Я не знаю, сколько времени длился его рассказ-исповедь – три, шесть, восемь часов… Слушая его, я думал: римский патриот Муций Сцевола, чтобы продемонстрировать свое презрение к любым ожидавшим его пыткам, во имя родины положил свою руку на пылающий жертвенник. Мой ихтиолог во имя осуществления своей мечты о покорении великого рыбьего царства, во имя народного благоденствия не задумываясь отдаст свою жизнь.
– Я вижу, у вас много книг. На корешках заголовки на английском, французском, испанском и других языках. Вы хорошо владеете языками? Откуда получаете литературу? – спросил я.
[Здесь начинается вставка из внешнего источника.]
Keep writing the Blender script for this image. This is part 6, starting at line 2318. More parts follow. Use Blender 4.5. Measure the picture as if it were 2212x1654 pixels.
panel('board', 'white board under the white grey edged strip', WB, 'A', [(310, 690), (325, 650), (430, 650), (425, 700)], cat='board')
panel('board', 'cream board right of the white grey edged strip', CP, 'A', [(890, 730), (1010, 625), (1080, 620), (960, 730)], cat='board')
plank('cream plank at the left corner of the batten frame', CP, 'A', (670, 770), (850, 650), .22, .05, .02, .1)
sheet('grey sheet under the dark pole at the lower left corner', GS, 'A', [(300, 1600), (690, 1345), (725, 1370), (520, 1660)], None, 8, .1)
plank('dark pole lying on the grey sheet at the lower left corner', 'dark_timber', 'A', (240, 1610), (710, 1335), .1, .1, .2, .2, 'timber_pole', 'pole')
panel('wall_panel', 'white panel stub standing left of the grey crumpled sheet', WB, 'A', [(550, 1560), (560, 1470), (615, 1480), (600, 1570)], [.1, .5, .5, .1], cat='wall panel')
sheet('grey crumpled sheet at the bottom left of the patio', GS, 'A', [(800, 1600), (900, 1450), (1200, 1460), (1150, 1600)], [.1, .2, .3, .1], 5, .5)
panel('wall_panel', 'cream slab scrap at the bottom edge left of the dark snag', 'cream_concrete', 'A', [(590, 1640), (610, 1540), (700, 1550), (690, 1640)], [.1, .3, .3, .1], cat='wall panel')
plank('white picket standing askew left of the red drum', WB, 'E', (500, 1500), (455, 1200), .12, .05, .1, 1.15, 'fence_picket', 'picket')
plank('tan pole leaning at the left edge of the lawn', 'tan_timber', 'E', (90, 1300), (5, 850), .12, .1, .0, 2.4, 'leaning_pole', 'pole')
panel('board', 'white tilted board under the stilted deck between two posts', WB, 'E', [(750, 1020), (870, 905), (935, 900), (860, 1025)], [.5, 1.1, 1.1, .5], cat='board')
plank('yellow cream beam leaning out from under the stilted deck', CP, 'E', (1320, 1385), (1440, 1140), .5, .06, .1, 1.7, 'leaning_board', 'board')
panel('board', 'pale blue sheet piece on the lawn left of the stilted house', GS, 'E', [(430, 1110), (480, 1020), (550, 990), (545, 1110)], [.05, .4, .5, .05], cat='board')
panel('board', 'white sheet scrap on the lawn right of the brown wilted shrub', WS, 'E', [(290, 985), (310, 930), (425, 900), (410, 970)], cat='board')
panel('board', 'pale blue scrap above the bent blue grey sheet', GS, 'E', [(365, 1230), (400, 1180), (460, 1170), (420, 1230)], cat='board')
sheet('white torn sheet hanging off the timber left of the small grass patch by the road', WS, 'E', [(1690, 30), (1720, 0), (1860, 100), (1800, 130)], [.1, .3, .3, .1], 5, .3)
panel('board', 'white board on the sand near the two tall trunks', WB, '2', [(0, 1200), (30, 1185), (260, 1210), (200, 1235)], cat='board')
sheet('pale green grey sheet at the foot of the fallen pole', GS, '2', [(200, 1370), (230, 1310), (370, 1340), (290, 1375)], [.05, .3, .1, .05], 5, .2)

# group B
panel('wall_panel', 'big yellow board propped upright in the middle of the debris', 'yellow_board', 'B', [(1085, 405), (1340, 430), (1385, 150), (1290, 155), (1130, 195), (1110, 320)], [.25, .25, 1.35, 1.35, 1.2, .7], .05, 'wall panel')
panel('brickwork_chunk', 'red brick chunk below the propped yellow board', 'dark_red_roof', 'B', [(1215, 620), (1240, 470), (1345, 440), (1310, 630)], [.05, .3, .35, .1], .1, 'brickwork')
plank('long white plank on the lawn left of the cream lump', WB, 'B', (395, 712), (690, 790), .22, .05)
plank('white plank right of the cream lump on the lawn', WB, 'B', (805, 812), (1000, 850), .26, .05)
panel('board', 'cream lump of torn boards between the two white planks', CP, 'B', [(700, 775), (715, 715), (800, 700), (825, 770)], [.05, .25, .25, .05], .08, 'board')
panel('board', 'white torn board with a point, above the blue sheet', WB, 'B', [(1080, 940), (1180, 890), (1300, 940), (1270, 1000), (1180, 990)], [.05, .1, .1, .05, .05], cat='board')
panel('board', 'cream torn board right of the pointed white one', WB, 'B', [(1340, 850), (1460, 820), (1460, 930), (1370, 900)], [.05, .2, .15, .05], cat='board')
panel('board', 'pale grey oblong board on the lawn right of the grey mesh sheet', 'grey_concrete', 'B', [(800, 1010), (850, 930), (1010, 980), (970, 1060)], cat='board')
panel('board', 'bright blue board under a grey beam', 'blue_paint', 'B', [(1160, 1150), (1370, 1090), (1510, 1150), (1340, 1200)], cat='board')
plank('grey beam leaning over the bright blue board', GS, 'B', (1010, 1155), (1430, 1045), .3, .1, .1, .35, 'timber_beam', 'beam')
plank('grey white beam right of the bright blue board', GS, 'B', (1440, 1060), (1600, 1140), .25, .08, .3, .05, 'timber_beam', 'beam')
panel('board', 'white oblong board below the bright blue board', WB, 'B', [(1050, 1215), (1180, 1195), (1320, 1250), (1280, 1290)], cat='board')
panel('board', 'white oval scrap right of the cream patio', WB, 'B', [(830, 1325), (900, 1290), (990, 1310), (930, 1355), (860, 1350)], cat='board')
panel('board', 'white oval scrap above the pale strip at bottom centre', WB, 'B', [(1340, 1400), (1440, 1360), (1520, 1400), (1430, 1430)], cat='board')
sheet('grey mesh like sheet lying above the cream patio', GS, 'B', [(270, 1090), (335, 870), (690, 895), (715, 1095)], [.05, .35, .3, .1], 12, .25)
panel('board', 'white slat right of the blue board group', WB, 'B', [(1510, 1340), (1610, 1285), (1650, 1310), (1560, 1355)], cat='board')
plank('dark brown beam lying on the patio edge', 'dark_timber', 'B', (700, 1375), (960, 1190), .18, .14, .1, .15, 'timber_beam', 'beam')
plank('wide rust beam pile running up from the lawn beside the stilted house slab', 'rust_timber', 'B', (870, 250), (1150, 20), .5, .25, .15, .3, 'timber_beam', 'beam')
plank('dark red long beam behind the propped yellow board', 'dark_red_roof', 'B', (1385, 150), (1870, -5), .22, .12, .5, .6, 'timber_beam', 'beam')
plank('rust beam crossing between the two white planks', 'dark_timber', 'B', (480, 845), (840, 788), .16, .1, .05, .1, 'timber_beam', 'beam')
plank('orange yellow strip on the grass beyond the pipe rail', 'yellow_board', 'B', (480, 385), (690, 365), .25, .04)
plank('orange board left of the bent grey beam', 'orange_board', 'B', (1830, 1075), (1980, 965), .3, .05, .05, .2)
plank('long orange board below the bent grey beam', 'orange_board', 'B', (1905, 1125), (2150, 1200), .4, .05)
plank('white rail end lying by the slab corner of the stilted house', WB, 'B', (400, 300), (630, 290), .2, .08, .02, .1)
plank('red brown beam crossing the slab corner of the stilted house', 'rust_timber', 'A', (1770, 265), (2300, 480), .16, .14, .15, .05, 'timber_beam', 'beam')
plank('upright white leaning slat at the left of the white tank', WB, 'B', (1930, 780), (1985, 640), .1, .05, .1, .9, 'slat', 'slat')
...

– Я с детства получил классическое образование. Отец мой был генерал, убит в Первую мировую войну где-то в Галиции. Деды и прадеды тоже военными были. И меня хотели сделать военным. Я тоже повоевал немного в Первую мировую войну. После революции добровольно вступил в Красную Армию. В боях против Деникина был тяжело ранен – перебило позвоночник, с этого времени меня скрючило. К военному делу я пристрастия не имел. С детства увлекался зоологией. Вот и ушел навек в ихтиологию. Родители хорошо обучили меня французскому, немецкому и английскому языкам. В школе учил латынь и греческий, а когда посвятил себя ихтиологии, нужда заста вила читать и специальную литературу, издаваемую в Японии, Норвегии, Исландии… Здесь, в заповеднике, мы, конечно, литературы не получаем. Но я отпуск провожу в библиотеках Москвы и Ленинграда. Там же приобретаю кое-что. А кое-что присылают иностранные институты, я иногда пишу в их журналы.
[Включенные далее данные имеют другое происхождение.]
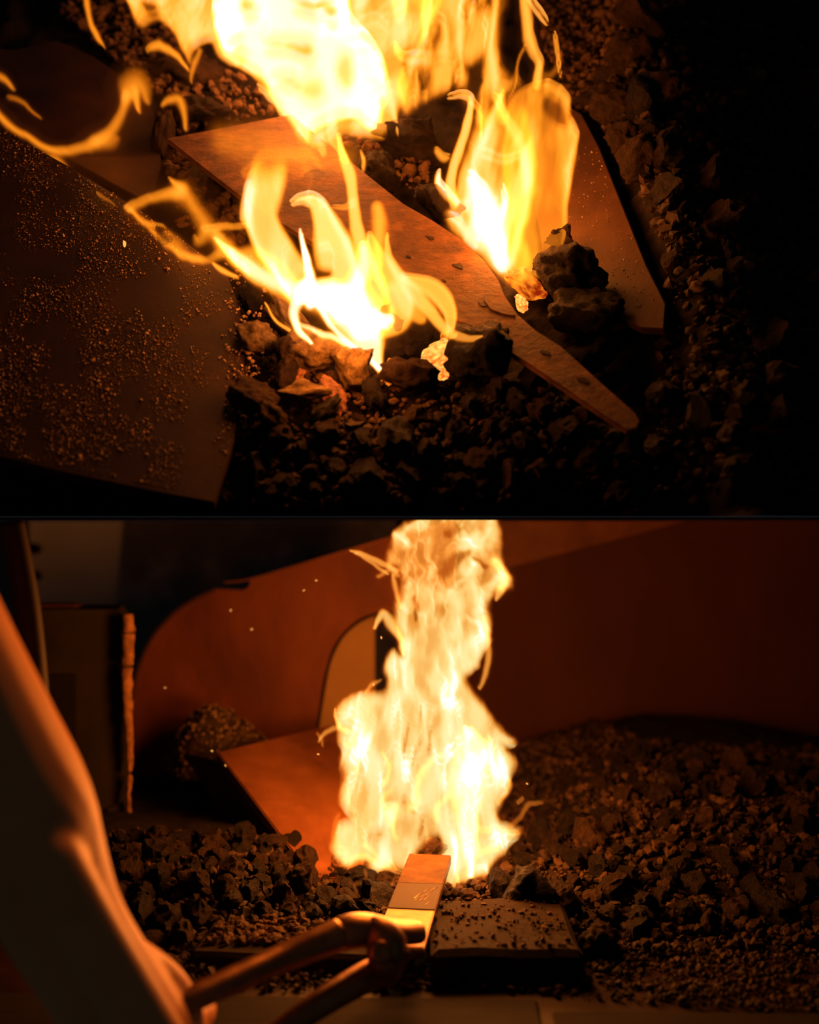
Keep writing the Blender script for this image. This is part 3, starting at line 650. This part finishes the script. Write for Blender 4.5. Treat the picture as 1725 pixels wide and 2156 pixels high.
for (x, y, a, b, m, lb) in [(925, 745, 22, 40, 'ember_hot', 'yellow-hot ember in the gap between the two big dark coals'), (955, 720, 24, 26, 'ember', 'orange ember right of the yellow-hot gap'), (915, 785, 28, 18, 'ember_hot', 'hot ember at the bottom of the glowing gap'),
                            (990, 712, 34, 16, 'ember_hot', 'yellow-hot ember under the edge of the blade'), (700, 838, 40, 22, 'ember_low', 'dull red ember in the gap under the cracked coal'), (632, 792, 22, 16, 'ember_low', 'red ember left of the cracked coal'),
                            (815, 790, 26, 22, 'ember', 'orange ember at the tip of the front flame'), (1096, 642, 18, 12, 'ember_hot', 'bright ember beside the shoulder of the blade'), (720, 742, 40, 14, 'ember', 'orange embers line behind the pale coals')]:
    hero(x, y, a, b, M[m], lb, int(x) % 6, x % 3, .004 if m != 'ember_hot' else .002, 'ember')
# coal lumps of the right pile and the dark foreground
def upper_scatter(zone, n, r0, r1, seed, name, label, group, mats, hfun, crumbs=False):
    rnd = random.Random(seed); got = []; tries = 0
    x0 = min(p[0] for p in zone); x1 = max(p[0] for p in zone); y0 = min(p[1] for p in zone); y1 = max(p[1] for p in zone); it = []
    while len(got) < n and tries < 80000:
        tries += 1; x = rnd.uniform(x0, x1); y = rnd.uniform(y0, y1)
        if not in_poly(x, y, zone): continue
        r = r0+(r1-r0)*rnd.random()**(1 if not crumbs else 2.2); rr = r*bed_d(y)/F
        if U(x, y, hfun(x, y)).z < CZ+rr*1.1+.004: continue
        if crumbs: got.append(1); it.append((U(x, y, hfun(x, y)+rr*.2+.004*rnd.random()), rr)); continue
        if any((x-a)**2+(y-b)**2 < ((r+c)*.72)**2 for a, b, c in got): continue
        got.append((x, y, r))
        o = place_rock(name, ROCKS[rnd.randrange(len(ROCKS))], mats[rnd.randrange(len(mats))], U(x, y, hfun(x, y)+rr*.25),
                       (rr*rnd.uniform(.9, 1.35), rr*rnd.uniform(.8, 1.2), rr*rnd.uniform(.7, 1.1)), (rnd.uniform(0, 6), rnd.uniform(0, 6), rnd.uniform(0, 6)))
        setp(o, label, 'coal', group)
    return it
RZ = [(1270, 120), (1420, -20), (1780, -20), (1780, 1040), (1380, 1040), (1390, 700), (1400, 620), (1340, 470), (1270, 320)]
FZ = [(500, 920), (600, 900), (780, 880), (950, 870), (1100, 800), (1200, 860), (1320, 930), (1380, 1060), (460, 1075), (470, 1000)]
upper_scatter(RZ, 50, 20, 56, 41, 'coal_lump', 'unlit black coal lump in the pile on the right of the upper hearth', 'coal lumps of the right pile', [M['coal'], M['coal'], M['clinker']], right_pile)
upper_scatter(FZ, 42, 18, 46, 42, 'coal_lump', 'dark coal lump in the shadowed foreground below the upper fire', 'coal lumps in the foreground', [M['coal'], M['coal'], M['clinker']], lambda x, y: right_pile(x, y)+.004)
o = small_rocks('coal_crumbs', upper_scatter(RZ, 2600, 3, 22, 43, '', '', '', [], right_pile, True), M['gravel'], 11); setp(o, 'small crumbs among the black coals on the right', 'coal crumbs', kind='stuff')
o = small_rocks('coal_crumbs', upper_scatter(FZ, 1300, 3, 20, 44, '', '', '', [], lambda x, y: right_pile(x, y), True), M['gravel'], 12); setp(o, 'small crumbs among the shadowed foreground coals', 'coal crumbs', kind='stuff')
o = small_rocks('slag_gravel', upper_scatter([(1110, -30), (1420, -30), (1300, 130), (1260, 260), (1200, 240), (1150, 120)], 1100, 3, 13, 45, '', '', '', [], lambda x, y: right_pile(x, y)+.006, True), M['slag'], 13); setp(o, 'orange-lit slag gravel at the top beside the right flame', 'gravel', kind='stuff')
o = small_rocks('coal_crumbs', upper_scatter([(120, 20), (330, -20), (420, 120), (340, 200), (220, 110)], 500, 4, 16, 46, '', '', '', [], lambda x, y: 0., True), M['slag'], 14); setp(o, 'brown crumbs behind the smooth plate at the upper left', 'coal crumbs', kind='stuff')
o = small_rocks('coal_crumbs', upper_scatter([(320, 180), (480, 150), (700, 280), (900, 330), (900, 420), (620, 230), (350, 280), (500, 440), (520, 520), (380, 470)], 500, 4, 18, 47, '', '', '', [], lambda x, y: -.004, True), M['slag'], 15); setp(o, 'brown crumbs in the hollow around the upper end of the blade', 'coal crumbs', kind='stuff')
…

Такой же подвижницей и энтузиасткой оказалась и «крупная дворянка» – орнитолог.
…В сумерках я сидел на песчаном берегу Волги. Шуршали камыши. Пахло тиной и рыбой. Время от времени доносилось кряканье уток. Сквозь дымчатые облака куда-то бешено мчалась лимонная луна. Мысли мои невольно вновь и вновь возвращались к беседе с ихтиологом.
Да, сколько же у нас великолепных людей. Неиссякаемые алмазные россыпи талантов, мечтателей, умельцев, новаторов. Вот заповедник. Всего четыре научных сотрудника. Живут они в условиях тяжких. Получают мизерную заработную плату. И вот вам – ихтиолог. Он – весь горение, весь – подвиг, весь – мечта о народном благе. Но, очевидно, ни разу в жизни к нему не приходила мысль, что он делает что-то особенное. И вот какой-то мерзкий доносчик зачисляет его в «белые офицеры», «классовые враги» и требует вычистить его из заповедника…
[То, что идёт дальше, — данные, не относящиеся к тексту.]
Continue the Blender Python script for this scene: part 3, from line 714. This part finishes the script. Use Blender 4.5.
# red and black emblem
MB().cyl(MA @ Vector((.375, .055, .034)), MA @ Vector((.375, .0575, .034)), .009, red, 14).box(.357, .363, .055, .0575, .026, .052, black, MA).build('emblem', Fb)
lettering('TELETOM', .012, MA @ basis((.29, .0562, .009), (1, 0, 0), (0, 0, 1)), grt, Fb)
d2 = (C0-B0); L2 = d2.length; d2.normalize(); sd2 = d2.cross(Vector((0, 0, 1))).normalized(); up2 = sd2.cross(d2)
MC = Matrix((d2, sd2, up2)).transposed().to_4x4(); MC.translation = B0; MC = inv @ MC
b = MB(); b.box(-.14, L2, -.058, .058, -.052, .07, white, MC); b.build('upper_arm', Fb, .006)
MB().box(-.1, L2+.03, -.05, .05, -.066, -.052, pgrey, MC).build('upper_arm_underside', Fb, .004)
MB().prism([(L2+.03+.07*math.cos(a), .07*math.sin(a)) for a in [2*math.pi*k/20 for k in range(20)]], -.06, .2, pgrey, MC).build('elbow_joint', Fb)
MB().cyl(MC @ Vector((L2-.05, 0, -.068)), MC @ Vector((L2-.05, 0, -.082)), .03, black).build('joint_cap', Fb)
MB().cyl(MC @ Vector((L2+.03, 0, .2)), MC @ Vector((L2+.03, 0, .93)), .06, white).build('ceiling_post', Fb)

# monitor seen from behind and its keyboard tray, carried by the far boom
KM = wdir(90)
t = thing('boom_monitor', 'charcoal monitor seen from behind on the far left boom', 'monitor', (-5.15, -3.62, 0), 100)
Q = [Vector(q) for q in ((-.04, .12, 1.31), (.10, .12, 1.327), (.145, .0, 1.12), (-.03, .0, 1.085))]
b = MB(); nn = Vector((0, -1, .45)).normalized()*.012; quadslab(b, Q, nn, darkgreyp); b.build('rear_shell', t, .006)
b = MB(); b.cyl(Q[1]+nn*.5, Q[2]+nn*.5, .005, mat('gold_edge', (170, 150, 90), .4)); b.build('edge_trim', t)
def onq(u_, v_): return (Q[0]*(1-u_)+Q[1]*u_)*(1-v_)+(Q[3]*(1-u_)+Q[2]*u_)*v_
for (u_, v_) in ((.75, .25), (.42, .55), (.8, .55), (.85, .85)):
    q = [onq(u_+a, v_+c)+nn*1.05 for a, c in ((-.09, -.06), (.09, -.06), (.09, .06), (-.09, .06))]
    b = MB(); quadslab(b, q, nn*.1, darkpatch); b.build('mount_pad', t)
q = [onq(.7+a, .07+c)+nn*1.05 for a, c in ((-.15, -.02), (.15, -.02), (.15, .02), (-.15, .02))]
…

Как же велика ответственность наша, коммунистов, за людей – главную производительную силу человечества. И сколько здесь мы делаем глупостей. Если бы мы, как правящая партия, каждая ее ячейка, знали по-настоящему деловые, моральные и политические качества каждого человека, поставили его на свое место в соответствии с призванием, развязали инициативу, оказали доверие – наше движение вперед, к социалистическому обществу, убыстрилось бы стократно.